Set task
Filter out everything except lines holding "pixels".
○ ○ ○
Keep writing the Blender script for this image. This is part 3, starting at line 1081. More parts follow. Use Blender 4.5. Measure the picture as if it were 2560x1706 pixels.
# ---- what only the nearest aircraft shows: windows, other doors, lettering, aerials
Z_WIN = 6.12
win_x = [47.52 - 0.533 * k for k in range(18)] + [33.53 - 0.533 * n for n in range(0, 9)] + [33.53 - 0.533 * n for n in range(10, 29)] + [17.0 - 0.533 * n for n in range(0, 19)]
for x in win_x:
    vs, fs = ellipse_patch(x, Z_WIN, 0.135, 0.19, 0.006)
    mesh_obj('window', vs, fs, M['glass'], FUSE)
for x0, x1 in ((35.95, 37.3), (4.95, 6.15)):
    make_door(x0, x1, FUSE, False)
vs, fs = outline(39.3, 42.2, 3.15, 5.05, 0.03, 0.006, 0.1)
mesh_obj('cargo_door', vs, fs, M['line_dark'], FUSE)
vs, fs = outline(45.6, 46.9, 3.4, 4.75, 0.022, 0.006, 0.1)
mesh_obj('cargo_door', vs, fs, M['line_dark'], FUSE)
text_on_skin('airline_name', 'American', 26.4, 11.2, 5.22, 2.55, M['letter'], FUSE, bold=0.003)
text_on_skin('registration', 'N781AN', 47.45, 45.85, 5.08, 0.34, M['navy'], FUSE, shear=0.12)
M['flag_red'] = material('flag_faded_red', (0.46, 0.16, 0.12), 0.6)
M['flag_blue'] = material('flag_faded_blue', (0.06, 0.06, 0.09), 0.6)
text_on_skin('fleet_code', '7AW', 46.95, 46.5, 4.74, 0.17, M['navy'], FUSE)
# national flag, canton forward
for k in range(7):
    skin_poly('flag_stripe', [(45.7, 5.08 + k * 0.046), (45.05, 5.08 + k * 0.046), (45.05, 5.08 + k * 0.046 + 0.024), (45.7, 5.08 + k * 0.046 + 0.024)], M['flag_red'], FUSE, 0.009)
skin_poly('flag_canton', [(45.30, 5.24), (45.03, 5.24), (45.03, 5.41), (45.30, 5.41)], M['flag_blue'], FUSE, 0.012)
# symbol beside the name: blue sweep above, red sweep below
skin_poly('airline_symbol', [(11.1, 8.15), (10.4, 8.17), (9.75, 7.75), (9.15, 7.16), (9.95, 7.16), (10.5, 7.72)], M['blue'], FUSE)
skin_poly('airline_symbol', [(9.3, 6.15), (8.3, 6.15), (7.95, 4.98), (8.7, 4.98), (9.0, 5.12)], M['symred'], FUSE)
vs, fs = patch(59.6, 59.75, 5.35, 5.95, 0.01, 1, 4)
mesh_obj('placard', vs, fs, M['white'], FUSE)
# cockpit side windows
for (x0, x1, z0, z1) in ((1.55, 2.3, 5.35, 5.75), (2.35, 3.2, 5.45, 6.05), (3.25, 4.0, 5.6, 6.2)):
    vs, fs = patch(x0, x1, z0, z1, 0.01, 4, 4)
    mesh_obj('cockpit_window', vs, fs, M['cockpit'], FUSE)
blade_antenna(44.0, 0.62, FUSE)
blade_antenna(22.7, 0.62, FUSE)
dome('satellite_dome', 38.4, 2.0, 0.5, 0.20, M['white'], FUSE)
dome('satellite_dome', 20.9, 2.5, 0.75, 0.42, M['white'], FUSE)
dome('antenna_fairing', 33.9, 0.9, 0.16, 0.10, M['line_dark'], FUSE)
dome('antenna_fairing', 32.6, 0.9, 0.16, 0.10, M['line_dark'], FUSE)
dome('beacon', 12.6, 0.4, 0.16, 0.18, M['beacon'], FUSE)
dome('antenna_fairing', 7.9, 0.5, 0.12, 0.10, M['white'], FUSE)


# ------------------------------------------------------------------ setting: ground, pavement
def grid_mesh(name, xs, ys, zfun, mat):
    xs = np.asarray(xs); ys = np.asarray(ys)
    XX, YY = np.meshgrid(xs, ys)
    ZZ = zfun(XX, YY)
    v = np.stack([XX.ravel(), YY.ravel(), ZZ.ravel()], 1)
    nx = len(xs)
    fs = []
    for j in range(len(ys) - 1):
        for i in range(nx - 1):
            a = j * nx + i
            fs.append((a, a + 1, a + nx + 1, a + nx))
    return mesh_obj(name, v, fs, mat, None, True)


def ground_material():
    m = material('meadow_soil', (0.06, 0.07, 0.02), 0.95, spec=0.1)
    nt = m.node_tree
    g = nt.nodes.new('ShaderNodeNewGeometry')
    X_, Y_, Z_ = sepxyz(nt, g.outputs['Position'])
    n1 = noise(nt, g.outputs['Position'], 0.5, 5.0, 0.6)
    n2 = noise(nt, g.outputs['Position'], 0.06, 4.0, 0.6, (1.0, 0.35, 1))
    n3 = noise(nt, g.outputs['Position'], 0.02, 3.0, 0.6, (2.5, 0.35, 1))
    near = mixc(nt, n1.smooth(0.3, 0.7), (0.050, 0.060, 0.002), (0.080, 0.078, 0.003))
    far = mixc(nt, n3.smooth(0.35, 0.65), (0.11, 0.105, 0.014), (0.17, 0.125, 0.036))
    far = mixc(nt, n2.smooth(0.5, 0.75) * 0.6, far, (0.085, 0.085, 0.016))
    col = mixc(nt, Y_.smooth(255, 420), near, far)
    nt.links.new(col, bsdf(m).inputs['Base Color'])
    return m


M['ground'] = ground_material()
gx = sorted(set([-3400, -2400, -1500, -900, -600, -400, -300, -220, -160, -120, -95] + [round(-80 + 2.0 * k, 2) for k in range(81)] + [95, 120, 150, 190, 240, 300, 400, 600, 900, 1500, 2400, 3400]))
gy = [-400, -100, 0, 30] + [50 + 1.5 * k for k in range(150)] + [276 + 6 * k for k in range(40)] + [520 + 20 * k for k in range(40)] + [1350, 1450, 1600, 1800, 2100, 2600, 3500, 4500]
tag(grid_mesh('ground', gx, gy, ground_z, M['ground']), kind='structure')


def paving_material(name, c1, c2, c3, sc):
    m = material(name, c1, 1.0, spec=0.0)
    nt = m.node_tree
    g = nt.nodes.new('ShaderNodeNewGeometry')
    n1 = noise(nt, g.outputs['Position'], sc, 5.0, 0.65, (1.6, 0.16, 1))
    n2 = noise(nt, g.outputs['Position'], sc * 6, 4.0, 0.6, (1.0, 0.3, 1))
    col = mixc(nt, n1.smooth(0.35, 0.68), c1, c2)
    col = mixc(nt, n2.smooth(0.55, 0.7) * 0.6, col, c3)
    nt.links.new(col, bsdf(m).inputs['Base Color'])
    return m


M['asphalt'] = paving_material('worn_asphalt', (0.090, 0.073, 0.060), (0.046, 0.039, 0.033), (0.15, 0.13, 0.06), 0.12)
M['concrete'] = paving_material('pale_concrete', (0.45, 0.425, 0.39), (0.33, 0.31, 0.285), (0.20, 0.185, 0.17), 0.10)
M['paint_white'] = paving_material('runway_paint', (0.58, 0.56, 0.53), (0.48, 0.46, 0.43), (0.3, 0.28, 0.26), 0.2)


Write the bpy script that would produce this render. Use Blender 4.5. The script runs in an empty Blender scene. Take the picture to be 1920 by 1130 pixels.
○ ○ ○
Reply to the task
Keep writing the Blender script for this image. This is part 3, starting at line 1081. More parts follow. Use Blender 4.5. Measure the picture as if it were 2560x1706 pixels.
Write the bpy script that would produce this render. Use Blender 4.5. The script runs in an empty Blender scene. Take the picture to be 1920 by 1130 pixels.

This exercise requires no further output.